De Ílhavo até Sesimbra

Áine Ní Fhlaitheart chegou a Portugal no início da semana, acompanhada da irmã e do pai, e já teve a oportunidade de ir à praia – onde se impressionou com o tamanho das “ondas” -, de visitar o Museu Marítimo de Ílhavo, uma empresa de bacalhau – a firma Rui Costa e Sousa & Irmão, cujo gerente é confrade do bacalhau, acabou por ser a patrocinadora da sua viagem e estadia – e, claro está, o próprio Festival do Bacalhau, que está a decorrer até domingo, na Gafanha da Nazaré. “Fiquei impressionada com o tamanho do festival. Nunca imaginei que fosse tão grande”, confessa, a propósito do evento que a levou a render-se ao “bacalhau à lagareiro” e “bacalhau à brás”.

Um dos dias desta viagem foi dedicado a Sesimbra, local ao qual o seu pai, pescador de profissão, está intimamente ligado. Foi neste município português que a traineira do pai, Glór na dTonn, foi construída e, ainda hoje, este é, para ele, um local de visita obrigatória durante as férias. “Ele apaixonou-se por Sesimbra e, todos os anos, gosta de vir cá passar uns dias”, conta a jovem.

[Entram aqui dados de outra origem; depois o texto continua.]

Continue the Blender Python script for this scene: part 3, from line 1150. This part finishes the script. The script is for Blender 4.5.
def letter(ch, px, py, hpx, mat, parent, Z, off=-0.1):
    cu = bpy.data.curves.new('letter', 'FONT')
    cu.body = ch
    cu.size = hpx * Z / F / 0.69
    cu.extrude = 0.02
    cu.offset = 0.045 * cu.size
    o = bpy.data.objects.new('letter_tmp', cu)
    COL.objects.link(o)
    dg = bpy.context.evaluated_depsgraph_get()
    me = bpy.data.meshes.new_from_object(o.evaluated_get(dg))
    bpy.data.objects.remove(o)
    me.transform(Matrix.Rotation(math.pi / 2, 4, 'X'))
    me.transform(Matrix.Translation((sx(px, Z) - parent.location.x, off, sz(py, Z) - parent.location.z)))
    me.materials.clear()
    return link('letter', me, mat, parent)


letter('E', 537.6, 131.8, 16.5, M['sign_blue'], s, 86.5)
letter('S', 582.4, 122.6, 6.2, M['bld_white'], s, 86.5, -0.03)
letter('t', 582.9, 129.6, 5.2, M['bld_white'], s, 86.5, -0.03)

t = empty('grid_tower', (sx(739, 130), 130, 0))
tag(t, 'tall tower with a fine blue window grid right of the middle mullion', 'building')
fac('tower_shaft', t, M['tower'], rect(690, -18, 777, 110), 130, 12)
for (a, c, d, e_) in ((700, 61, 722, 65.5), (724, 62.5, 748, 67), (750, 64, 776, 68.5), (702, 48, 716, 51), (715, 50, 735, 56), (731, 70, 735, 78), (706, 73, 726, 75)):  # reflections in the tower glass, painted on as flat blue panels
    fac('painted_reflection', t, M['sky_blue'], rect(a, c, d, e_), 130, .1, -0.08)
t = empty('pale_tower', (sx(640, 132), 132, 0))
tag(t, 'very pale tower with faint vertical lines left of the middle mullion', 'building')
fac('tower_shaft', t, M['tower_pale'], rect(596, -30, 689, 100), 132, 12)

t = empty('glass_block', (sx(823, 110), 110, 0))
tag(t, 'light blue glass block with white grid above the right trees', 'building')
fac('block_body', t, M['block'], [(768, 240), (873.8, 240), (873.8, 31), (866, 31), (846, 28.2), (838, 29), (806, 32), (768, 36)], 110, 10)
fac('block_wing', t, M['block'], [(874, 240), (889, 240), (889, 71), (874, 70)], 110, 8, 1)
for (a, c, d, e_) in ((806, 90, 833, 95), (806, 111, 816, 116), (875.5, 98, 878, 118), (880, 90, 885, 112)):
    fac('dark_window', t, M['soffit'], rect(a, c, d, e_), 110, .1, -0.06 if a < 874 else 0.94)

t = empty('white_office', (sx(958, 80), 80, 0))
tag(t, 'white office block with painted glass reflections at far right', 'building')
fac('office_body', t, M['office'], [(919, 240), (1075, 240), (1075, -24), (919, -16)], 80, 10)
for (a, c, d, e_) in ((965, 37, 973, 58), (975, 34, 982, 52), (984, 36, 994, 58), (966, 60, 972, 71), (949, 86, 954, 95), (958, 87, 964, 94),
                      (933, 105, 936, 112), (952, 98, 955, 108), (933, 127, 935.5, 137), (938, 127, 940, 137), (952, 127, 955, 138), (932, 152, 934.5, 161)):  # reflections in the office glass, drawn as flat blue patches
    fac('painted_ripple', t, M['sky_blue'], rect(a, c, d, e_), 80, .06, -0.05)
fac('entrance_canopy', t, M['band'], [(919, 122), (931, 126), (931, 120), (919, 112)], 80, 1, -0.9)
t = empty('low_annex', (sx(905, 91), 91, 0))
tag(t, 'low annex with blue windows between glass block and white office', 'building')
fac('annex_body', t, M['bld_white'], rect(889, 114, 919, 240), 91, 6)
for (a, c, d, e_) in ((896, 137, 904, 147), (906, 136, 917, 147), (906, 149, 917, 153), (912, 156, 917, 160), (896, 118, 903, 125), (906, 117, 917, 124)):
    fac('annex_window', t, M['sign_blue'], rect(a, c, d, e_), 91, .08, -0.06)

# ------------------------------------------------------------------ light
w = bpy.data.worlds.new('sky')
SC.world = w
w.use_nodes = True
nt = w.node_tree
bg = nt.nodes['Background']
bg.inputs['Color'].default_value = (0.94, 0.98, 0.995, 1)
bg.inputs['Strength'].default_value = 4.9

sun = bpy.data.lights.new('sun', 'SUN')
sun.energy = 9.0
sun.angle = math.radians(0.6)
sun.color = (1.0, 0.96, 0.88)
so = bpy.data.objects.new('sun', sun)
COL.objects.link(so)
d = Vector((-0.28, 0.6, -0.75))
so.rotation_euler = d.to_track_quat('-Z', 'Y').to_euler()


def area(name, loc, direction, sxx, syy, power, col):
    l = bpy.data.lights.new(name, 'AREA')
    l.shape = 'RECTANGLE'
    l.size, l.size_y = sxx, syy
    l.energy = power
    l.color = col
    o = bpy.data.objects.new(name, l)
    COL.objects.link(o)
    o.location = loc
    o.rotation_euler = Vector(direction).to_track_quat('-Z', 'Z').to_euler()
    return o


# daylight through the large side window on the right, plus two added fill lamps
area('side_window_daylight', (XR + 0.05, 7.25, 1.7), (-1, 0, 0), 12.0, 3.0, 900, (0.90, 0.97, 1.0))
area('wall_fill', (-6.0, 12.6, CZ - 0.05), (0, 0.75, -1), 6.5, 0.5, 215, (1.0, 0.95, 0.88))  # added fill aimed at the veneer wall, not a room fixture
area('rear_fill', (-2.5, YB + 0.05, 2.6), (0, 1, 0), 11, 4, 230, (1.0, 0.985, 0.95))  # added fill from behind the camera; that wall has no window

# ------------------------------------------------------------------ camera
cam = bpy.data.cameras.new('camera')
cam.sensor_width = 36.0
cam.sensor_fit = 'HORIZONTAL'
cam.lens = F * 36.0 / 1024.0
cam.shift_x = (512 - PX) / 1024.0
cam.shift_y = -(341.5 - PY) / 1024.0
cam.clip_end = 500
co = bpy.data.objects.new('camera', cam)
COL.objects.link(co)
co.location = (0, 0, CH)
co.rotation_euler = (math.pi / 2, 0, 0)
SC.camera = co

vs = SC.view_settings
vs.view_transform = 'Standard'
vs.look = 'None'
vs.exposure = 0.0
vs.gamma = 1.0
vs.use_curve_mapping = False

Mais de 30 garrafas por localizar

Áine Ní Fhlaitheart foi a primeira pessoa a localizar uma das garrafas lançadas ao longo do trajecto Terra Nova/Aveiro – como as garrafas estavam numeradas, foi possível saber que esta que deu à costa em Inishmore tinha “navegado” um total de 1400 milhas, ou seja 2600 quilómetros – e, por isso mesmo, a Confraria Gastronómica do Bacalhau fez questão de lhe proporcionar uma viagem até Portugal. Depois de Áine, já outras duas pessoas contactaram a associação ilhavense. “Houve uma segunda garrafa que foi encontrada em França e, muito recentemente, uma terceira deu à costa na Noruega”, avança João da Madalena, grão-mestre da confraria. Quer isto dizer que ainda há 35 garrafas por localizar – foram todas lançadas no final de 2016 - e os promotores da iniciativa ainda têm esperança de continuar a receber notícias. Com essa certeza: todos os registos da acção – a confraria tomou nota da data e local exacto em que cada garrafa foi lançada – poderão vir a ser utilizados em futuras investigações académicas sobre correntes marítimas, nomeadamente por parte da “Universidade de Aveiro ou do Ciemar (Centro de Investigação e Empreeendedorismo do Mar), que manifestaram interesse em receber os dados”, recorda João da Madalena.